Witam!
Wczoraj zainstalowałem sobie Windows 7 obok Windowsa XP bo w końcu trzeba się przesiąść na ten nowy system.
Wszystko było ok do czasu aż zacząłem grą w jedną grę online. Po paru minutach gry nagle podskoczył ping do 600 po czym normalnie spadł do 50-60. Po kilku minutach znowu to samo.
Włączyłem cmd wpisałem ping -t www.onet.pl i sprawdzałem pingi. Normalnie było 27-30 jedna po kilku chwilach nagle 900, 600 czy inne podobne wysokie. Taki ping trwał tylko 1 sekundę następny znowu był 27-30.
Dodam że na Windowsie XP nie występuje taki błąd i mam ciągle te 27-30.

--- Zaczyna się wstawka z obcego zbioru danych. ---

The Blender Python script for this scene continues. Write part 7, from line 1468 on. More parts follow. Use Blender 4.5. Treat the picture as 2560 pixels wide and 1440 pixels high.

Ktoś ma jakieś propozycje? Dodam że na początku zainstalowałem sterownik do Windowsa z płyty którą miałem w zestawie z moją płytą główną, myślałem że tu problem więc przywróciłem stary sterownik który był oryginalnie z Win7 ale nic to nie dało.
Komputer połączony jest z routerem za pomocą kabla Ethernet.
Teraz pomyślałem żeby zpingować router i co się okazało. Ping 600ms do ROUTERA!